• _WHAT THE EXERCISE ASKS_:
Write out each line from the data below that includes the word "script".

[Start of SUPPLIED MATERIAL]

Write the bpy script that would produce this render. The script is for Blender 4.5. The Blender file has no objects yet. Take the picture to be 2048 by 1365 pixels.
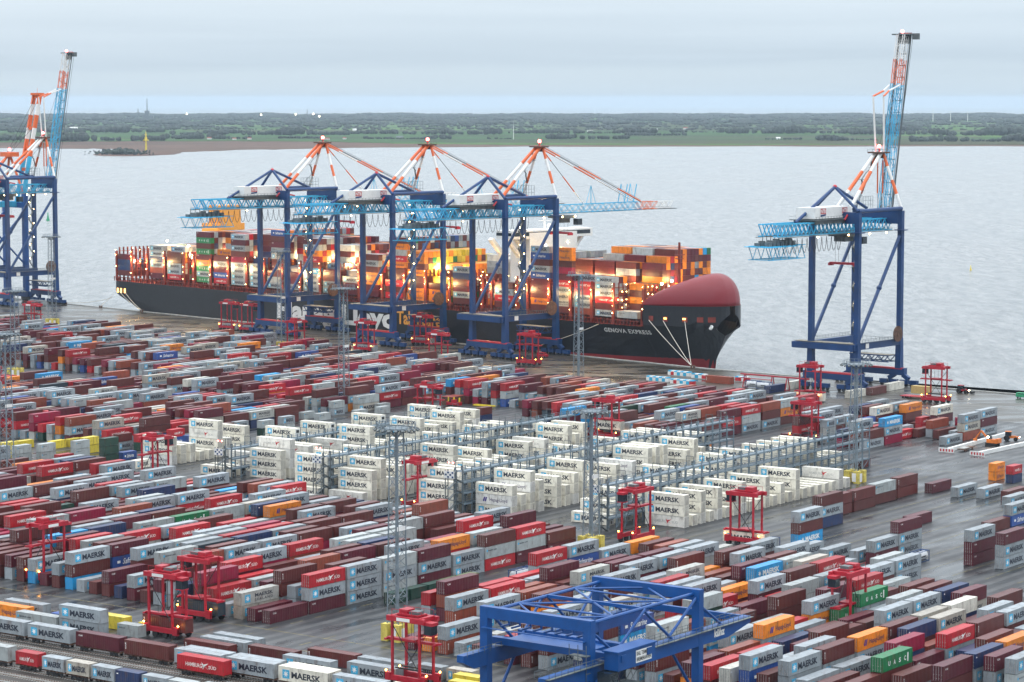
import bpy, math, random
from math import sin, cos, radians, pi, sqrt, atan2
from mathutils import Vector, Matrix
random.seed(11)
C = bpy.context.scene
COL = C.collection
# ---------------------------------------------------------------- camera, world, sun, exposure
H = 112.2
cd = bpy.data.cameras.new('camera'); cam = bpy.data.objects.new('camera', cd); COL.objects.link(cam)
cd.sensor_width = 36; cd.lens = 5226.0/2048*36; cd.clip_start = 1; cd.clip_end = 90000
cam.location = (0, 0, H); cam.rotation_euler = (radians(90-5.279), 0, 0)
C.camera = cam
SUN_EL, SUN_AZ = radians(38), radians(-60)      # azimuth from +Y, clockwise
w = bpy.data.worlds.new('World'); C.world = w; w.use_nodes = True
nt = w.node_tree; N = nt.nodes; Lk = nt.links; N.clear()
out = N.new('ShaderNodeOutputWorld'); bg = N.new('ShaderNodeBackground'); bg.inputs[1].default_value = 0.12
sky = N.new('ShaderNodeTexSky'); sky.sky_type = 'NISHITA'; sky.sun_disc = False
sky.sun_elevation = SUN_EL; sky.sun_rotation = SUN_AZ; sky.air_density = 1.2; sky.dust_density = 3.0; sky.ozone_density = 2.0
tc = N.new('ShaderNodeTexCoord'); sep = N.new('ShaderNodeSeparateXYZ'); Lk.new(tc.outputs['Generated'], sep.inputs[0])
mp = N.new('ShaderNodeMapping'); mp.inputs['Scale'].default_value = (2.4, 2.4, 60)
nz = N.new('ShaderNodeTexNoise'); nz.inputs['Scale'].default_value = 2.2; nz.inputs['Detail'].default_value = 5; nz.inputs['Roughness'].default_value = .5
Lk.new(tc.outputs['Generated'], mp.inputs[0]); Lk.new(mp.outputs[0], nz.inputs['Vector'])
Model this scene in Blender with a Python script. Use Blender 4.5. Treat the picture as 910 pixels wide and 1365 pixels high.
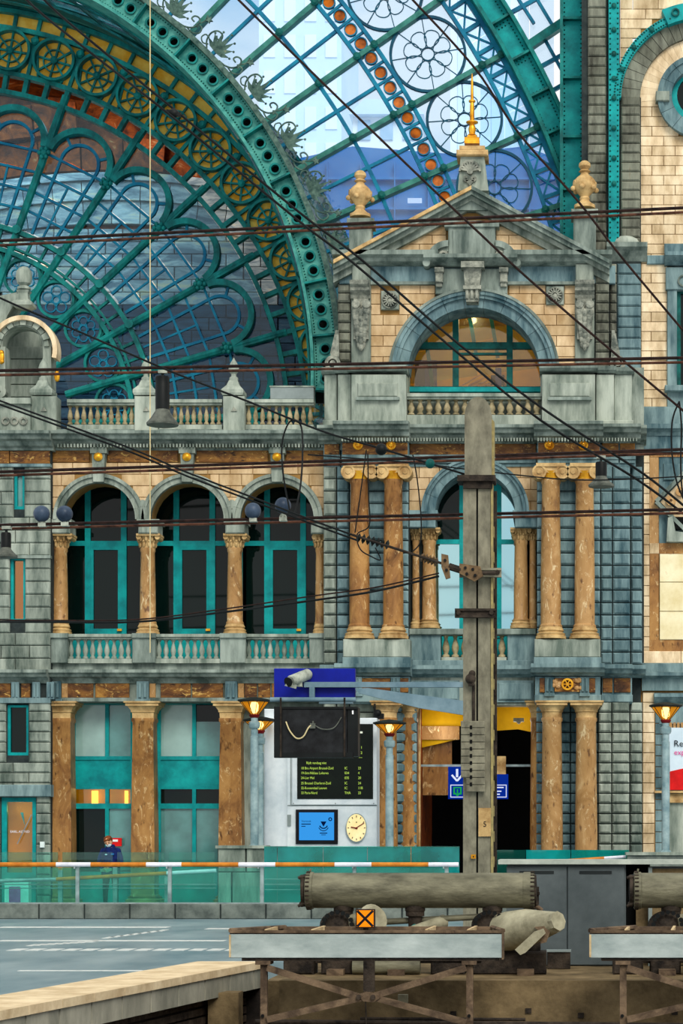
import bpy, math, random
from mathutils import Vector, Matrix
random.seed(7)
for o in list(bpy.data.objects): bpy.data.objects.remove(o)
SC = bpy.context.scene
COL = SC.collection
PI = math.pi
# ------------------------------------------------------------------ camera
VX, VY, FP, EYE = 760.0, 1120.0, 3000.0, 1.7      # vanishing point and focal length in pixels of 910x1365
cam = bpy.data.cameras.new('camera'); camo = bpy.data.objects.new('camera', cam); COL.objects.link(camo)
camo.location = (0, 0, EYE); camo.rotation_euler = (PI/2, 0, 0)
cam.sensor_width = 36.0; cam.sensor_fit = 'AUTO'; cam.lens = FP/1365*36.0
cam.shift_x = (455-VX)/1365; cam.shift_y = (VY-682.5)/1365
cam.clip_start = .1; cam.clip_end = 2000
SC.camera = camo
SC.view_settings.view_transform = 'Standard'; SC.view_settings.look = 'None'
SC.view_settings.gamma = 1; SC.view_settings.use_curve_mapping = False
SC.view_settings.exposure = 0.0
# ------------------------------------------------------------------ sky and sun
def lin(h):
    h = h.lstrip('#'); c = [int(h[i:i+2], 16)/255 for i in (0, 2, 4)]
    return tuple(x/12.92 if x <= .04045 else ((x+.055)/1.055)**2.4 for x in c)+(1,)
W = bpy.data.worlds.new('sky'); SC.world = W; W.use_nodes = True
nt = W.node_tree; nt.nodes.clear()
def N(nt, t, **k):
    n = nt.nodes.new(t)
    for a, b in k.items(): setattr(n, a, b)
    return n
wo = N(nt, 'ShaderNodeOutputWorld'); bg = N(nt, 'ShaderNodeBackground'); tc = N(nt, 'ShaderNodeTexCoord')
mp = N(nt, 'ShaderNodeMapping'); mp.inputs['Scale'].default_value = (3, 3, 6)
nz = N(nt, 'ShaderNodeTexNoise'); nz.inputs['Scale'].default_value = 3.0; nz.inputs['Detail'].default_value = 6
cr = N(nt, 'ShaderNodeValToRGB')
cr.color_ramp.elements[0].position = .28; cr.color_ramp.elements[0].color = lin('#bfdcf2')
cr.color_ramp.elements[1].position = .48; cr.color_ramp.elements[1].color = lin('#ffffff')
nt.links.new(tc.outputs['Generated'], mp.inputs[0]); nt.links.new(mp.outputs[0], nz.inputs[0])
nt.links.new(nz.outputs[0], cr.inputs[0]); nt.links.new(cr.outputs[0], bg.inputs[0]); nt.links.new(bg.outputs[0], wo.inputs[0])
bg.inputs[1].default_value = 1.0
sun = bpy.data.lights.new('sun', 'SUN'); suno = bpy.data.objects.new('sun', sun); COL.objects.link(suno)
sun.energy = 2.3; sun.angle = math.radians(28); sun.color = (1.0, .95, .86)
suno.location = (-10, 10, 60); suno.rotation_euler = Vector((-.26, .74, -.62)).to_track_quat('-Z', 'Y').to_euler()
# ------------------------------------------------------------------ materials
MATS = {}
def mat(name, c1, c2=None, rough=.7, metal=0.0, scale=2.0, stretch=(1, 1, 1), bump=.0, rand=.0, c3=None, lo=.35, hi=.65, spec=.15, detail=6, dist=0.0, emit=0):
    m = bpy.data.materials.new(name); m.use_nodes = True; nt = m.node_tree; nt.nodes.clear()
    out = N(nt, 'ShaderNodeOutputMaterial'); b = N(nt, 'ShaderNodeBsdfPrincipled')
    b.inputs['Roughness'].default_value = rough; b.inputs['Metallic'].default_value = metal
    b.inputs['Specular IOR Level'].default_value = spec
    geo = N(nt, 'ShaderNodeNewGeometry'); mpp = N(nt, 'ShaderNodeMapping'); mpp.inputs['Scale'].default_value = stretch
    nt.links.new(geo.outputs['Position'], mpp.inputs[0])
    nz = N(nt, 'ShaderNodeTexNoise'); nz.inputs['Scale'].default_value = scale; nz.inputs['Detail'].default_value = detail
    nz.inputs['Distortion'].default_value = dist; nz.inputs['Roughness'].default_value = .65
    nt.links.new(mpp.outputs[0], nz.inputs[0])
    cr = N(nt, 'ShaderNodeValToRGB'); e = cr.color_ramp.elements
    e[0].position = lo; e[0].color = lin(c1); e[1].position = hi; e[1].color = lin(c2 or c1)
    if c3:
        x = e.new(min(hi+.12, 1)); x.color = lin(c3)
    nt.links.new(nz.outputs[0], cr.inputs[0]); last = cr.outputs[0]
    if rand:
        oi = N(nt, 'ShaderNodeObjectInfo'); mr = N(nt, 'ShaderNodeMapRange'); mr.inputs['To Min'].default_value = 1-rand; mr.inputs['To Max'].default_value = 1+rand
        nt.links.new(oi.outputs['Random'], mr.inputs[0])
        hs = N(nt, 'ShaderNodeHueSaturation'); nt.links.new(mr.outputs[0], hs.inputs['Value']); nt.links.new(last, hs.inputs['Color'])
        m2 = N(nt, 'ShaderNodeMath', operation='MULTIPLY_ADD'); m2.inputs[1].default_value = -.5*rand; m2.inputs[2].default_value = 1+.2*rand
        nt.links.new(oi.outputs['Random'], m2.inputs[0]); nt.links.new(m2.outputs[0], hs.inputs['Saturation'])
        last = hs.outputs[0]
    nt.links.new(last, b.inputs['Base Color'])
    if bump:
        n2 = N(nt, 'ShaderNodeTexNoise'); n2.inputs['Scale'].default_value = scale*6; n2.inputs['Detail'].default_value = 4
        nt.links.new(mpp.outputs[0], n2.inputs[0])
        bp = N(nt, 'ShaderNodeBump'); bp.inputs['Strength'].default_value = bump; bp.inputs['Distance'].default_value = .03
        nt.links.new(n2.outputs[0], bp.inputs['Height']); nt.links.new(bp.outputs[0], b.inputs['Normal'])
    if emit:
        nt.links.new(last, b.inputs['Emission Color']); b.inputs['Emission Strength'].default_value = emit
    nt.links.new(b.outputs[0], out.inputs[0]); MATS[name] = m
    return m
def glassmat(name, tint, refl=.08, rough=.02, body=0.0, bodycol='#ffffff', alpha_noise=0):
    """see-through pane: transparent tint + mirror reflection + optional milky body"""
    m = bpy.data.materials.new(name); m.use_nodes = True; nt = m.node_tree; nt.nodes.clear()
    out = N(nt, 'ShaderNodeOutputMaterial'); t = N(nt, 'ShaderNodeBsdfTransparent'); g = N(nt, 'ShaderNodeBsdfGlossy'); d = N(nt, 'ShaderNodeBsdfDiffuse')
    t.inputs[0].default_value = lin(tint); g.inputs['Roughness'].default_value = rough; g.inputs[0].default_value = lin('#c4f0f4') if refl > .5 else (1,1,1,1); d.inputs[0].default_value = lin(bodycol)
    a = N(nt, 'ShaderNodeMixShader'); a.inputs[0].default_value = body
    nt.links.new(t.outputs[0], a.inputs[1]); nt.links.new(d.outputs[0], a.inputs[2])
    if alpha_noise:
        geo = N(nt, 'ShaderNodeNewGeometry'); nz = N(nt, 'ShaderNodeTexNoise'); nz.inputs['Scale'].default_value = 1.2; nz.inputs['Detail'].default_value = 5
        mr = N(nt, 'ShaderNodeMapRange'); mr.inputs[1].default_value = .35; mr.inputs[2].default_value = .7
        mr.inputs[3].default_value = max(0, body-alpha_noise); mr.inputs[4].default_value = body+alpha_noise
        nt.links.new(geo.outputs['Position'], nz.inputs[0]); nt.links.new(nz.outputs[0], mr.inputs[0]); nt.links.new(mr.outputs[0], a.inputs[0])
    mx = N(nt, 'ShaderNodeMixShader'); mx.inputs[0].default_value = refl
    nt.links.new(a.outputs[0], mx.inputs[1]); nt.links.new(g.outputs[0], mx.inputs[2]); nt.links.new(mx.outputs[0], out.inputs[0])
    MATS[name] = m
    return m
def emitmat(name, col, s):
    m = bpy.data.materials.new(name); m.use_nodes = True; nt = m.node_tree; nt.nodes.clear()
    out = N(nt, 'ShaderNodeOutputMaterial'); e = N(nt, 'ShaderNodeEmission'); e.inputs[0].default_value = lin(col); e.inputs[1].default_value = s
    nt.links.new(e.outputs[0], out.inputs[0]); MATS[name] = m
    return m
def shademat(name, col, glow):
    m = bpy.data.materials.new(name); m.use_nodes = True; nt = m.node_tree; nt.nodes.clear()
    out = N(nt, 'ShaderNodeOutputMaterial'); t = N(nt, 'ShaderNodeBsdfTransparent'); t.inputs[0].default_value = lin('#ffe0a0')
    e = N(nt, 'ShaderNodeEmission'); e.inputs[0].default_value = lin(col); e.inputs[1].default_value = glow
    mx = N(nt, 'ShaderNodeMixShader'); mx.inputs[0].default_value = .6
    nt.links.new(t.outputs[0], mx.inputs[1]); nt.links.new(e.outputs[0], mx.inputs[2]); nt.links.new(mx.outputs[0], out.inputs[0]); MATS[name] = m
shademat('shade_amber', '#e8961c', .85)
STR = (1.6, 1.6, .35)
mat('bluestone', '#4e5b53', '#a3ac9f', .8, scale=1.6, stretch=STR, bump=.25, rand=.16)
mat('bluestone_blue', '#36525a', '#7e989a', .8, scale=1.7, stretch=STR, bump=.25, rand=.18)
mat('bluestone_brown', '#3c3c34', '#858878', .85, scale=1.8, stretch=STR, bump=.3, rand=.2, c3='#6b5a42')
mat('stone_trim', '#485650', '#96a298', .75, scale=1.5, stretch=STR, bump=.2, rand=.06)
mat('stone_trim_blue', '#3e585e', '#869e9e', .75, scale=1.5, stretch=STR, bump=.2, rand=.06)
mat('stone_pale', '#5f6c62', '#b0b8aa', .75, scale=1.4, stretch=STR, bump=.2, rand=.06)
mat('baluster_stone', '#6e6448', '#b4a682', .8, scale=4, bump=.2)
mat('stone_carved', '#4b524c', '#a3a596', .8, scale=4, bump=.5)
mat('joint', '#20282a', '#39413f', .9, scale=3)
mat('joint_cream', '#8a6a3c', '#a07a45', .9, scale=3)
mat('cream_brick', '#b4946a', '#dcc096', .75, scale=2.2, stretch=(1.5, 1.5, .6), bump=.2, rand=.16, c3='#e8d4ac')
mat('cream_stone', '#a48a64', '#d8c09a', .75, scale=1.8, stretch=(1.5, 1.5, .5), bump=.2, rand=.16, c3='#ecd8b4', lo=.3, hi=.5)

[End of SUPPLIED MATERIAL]

• _EXERCISE RESPONSE_:
Write the bpy script that would produce this render. The script is for Blender 4.5. The Blender file has no objects yet. Take the picture to be 2048 by 1365 pixels.
Model this scene in Blender with a Python script. Use Blender 4.5. Treat the picture as 910 pixels wide and 1365 pixels high.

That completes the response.